### Objective:
Can you output the material exactly as written, minus any pictures it holds?

********

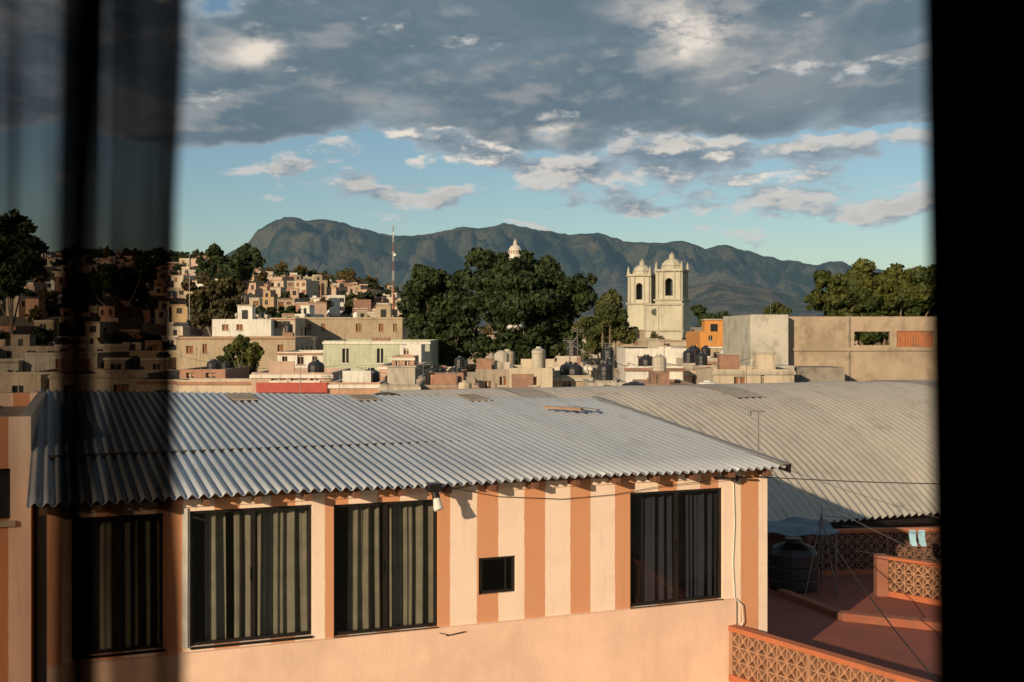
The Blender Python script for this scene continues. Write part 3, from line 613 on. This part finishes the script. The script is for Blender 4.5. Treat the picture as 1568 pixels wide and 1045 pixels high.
for i,(a,b_,c_,d) in enumerate(holes):
    x0,x1,z0,z1=XL+a,XL+b_,ZB+c_,ZB+d; f=.045
    fr.box(x0,x0+f,.05,.11,z0,z1);fr.box(x1-f,x1,.05,.11,z0,z1);fr.box(x0+f,x1-f,.05,.11,z0,z0+f);fr.box(x0+f,x1-f,.05,.11,z1-f,z1)
    if i==2:
        gl.quad((x0+f,.08,z0+f),(x1-f,.08,z0+f),(x1-f,.08,z1-f),(x0+f,.08,z1-f)); fr.box(x1-.16,x1-.14,.06,.1,z0+f,z1-f); continue
    xm=(x0+x1)/2+(.02 if i!=1 else .0)
    fr.box(xm-.03,xm+.03,.055,.115,z0+f,z1-f); fr.box(xm+.05,xm+.065,.09,.13,z0+f,z1-f)
    gl.quad((x0+f,.075,z0+f),(xm-.03,.075,z0+f),(xm-.03,.075,z1-f),(x0+f,.075,z1-f)); gl.quad((xm+.03,.1,z0+f),(x1-f,.1,z0+f),(x1-f,.1,z1-f),(xm+.03,.1,z1-f))
    fr.box(x0-.0,x1,-.03,.045,z0-.035,z0-.002)
    fr.box(xm-.045,xm-.035,.03,.05,(z0+z1)/2-.1,(z0+z1)/2+.1)
fr.obj('window_frames',[ALU],parent=H_); gl.obj('window_panes',[GLASS],parent=H_)
x0=wp(279,900)[0]; wf=MB(); z0=ZB+holes[0][2]; z1=ZB+holes[0][3]; wf.box(x0,x0+.07,-.03,-.003,z0,z1+.05); wf.obj('white_window_trim',[WFR],parent=H_)
def cur(p0,p1,hi,mat,seed,**k):
    a=wp(p0,800)[0];b_=wp(p1,800)[0]; curtain_mesh('window_curtain',a,b_,.26,ZB+holes[hi][2]-.05,ZB+holes[hi][3]+.1,mat,seed,**k)
cur(362,484,0,OLIVE,3,per=.21); cur(318,350,0,OLIVE,5,per=.22); cur(540,588,1,OLIVE,7,per=.19); cur(596,676,1,OLIVE,9,per=.22); cur(978,1110,3,NAVY,12,per=.2); cur(100,250,4,OLIVE,14,per=.22)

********

### Output for this task:
The Blender Python script for this scene continues. Write part 3, from line 613 on. This part finishes the script. The script is for Blender 4.5. Treat the picture as 1568 pixels wide and 1045 pixels high.
for i,(a,b_,c_,d) in enumerate(holes):
    x0,x1,z0,z1=XL+a,XL+b_,ZB+c_,ZB+d; f=.045
    fr.box(x0,x0+f,.05,.11,z0,z1);fr.box(x1-f,x1,.05,.11,z0,z1);fr.box(x0+f,x1-f,.05,.11,z0,z0+f);fr.box(x0+f,x1-f,.05,.11,z1-f,z1)
    if i==2:
        gl.quad((x0+f,.08,z0+f),(x1-f,.08,z0+f),(x1-f,.08,z1-f),(x0+f,.08,z1-f)); fr.box(x1-.16,x1-.14,.06,.1,z0+f,z1-f); continue
    xm=(x0+x1)/2+(.02 if i!=1 else .0)
    fr.box(xm-.03,xm+.03,.055,.115,z0+f,z1-f); fr.box(xm+.05,xm+.065,.09,.13,z0+f,z1-f)
    gl.quad((x0+f,.075,z0+f),(xm-.03,.075,z0+f),(xm-.03,.075,z1-f),(x0+f,.075,z1-f)); gl.quad((xm+.03,.1,z0+f),(x1-f,.1,z0+f),(x1-f,.1,z1-f),(xm+.03,.1,z1-f))
    fr.box(x0-.0,x1,-.03,.045,z0-.035,z0-.002)
    fr.box(xm-.045,xm-.035,.03,.05,(z0+z1)/2-.1,(z0+z1)/2+.1)
fr.obj('window_frames',[ALU],parent=H_); gl.obj('window_panes',[GLASS],parent=H_)
x0=wp(279,900)[0]; wf=MB(); z0=ZB+holes[0][2]; z1=ZB+holes[0][3]; wf.box(x0,x0+.07,-.03,-.003,z0,z1+.05); wf.obj('white_window_trim',[WFR],parent=H_)
def cur(p0,p1,hi,mat,seed,**k):
    a=wp(p0,800)[0];b_=wp(p1,800)[0]; curtain_mesh('window_curtain',a,b_,.26,ZB+holes[hi][2]-.05,ZB+holes[hi][3]+.1,mat,seed,**k)
cur(362,484,0,OLIVE,3,per=.21); cur(318,350,0,OLIVE,5,per=.22); cur(540,588,1,OLIVE,7,per=.19); cur(596,676,1,OLIVE,9,per=.22); cur(978,1110,3,NAVY,12,per=.2); cur(100,250,4,OLIVE,14,per=.22)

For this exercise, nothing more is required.